The street co-naming ceremony for Angelo “Chubby” Campanella last Sunday capped off a quiet, 5-year battle in which Maria “the Ice Cream Girl” Campanella beat back City Hall smugness to get her dad remembered.

The fight for the new sign at 21st Avenue and 77th Street was chronicled this morning by the Daily Beast’s Michael Daly:

When Maria began her campaign back in 2009 … the city insisted that such honors are reserved for people like the firefighters and cops who perished in the 9/11 attacks. Maria suggested that there are other kinds of heroes, including a man who dedicated his life to his family and his neighborhood and made himself part of the fabric of the community where he lived. And a man who then demonstrated that a wheelchair can be a chariot.

Chubby’s brand of of working class heroism is worth recognizing in a blue-collar stronghold like Bensonhurst, Campanella argued. The father and daughter became a team when he began taking her on his route to keep her out of trouble. He instilled pride and confidence in her, and taught her compassion for those in need. Together, they spread goodwill throughout the neighborhood – be it through making sure every kid got ice cream even when they couldn’t afford it, or chasing down hit-and-run drivers while working the route.

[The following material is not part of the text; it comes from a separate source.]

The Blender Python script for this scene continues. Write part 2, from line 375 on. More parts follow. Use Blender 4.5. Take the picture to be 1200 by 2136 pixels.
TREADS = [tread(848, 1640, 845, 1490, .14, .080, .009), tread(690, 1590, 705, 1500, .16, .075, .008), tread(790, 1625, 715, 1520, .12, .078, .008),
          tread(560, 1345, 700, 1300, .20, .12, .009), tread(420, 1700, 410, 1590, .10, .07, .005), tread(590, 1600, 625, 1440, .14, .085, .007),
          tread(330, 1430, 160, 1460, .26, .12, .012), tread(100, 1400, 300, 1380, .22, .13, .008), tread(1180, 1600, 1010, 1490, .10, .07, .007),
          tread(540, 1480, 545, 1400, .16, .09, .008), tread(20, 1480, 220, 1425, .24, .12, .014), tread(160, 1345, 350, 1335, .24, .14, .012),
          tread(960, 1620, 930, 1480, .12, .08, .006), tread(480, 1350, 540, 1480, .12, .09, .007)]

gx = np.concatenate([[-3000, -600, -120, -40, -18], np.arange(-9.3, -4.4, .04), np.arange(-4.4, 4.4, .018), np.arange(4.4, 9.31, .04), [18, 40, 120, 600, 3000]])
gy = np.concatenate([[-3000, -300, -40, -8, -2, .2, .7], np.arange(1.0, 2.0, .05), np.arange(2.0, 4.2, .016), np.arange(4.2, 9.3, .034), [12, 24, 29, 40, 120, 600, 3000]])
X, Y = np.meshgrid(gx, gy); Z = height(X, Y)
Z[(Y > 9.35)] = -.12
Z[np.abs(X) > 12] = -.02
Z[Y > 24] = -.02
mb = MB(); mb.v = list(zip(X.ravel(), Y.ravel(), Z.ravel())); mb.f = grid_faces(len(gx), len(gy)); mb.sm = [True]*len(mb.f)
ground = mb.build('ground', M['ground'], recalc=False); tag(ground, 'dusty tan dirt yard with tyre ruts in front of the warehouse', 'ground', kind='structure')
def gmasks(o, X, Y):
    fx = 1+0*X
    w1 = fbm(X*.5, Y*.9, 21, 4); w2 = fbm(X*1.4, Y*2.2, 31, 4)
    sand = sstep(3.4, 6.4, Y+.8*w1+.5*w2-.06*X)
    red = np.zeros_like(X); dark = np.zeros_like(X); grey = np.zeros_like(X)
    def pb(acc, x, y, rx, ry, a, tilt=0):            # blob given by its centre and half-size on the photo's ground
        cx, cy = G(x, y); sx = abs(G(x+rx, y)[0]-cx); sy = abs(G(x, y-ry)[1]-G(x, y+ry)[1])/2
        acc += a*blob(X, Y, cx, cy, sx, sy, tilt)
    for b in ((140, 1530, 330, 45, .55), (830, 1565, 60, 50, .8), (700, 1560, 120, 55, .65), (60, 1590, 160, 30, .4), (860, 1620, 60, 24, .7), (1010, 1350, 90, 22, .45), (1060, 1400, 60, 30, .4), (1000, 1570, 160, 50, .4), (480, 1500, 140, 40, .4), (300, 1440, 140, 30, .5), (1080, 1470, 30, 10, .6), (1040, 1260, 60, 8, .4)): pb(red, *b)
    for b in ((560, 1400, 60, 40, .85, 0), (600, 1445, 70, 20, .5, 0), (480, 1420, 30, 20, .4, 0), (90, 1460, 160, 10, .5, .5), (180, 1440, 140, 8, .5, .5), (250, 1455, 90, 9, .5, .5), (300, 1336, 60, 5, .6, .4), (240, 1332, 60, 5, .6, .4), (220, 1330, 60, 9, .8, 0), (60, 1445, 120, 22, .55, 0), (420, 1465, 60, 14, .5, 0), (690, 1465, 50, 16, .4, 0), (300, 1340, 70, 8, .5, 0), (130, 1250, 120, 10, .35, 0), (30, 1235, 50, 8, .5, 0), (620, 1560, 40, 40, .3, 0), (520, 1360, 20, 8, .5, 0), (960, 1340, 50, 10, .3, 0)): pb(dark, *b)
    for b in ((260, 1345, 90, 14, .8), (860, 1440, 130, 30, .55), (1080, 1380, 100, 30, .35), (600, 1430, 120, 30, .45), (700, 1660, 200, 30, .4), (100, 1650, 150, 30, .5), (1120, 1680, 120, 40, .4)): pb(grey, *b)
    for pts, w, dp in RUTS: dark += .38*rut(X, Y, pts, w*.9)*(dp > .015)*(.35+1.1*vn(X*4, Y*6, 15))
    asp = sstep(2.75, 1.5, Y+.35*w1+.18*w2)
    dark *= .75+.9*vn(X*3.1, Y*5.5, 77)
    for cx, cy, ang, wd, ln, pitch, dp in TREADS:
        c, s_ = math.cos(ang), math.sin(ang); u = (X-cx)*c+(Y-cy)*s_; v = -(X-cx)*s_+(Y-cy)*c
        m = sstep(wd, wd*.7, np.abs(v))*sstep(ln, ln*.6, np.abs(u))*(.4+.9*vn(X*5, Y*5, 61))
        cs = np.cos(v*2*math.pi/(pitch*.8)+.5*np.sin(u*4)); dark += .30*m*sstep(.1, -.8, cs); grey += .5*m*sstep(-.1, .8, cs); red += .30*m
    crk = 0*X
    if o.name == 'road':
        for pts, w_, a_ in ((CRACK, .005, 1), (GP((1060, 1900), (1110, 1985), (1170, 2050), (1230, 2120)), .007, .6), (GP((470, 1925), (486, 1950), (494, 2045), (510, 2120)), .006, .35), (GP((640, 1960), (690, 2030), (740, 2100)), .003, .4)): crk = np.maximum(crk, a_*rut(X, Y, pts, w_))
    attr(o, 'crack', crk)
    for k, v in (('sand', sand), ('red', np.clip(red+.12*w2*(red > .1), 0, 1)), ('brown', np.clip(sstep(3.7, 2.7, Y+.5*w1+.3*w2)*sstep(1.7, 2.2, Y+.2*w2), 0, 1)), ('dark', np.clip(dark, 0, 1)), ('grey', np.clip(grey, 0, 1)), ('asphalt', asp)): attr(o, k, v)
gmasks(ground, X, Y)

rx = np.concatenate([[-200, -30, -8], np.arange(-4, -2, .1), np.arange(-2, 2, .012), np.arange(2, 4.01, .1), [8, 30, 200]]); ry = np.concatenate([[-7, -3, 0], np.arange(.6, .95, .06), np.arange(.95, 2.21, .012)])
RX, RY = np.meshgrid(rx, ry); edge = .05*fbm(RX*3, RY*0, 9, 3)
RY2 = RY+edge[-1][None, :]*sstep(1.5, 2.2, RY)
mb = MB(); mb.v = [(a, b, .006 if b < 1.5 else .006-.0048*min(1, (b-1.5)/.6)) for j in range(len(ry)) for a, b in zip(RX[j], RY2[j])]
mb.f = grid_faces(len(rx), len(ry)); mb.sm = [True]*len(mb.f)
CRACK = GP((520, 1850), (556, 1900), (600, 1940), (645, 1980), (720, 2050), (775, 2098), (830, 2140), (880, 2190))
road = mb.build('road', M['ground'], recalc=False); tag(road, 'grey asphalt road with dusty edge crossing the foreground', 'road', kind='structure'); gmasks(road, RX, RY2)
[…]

A number of elected officials, including City Council Member David Greenfield, City Council Member Mark Treyger, former City Council Member Domenic Recchia, and state Sen. Marty Golden, agreed. They joined the fight.
“It’s like the canonization of a saint these days to get a block named,” one of the officials notes.
Maria and her allies kept pushing. The final hurdle was a longtime city policy against nicknames in street signs.
“I said, ‘You got to put in ‘Chubby,’” Greenfield recalls. “They said, ‘Why?’ I said, “Or nobody’s going to know who is it is.’”

The article also touches on the continuing struggles the ice cream truck industry faces, including the “chaotic… incursion of Russian and Middle Eastern immigrants who interpreted freedom in America to include selling ice cream wherever your truck takes you.”

We’ve got a feeling Campanella isn’t so worried about that, knowing that her ice cream is made all the more sweet with a hefty dose of love for the neighborhood she patrols.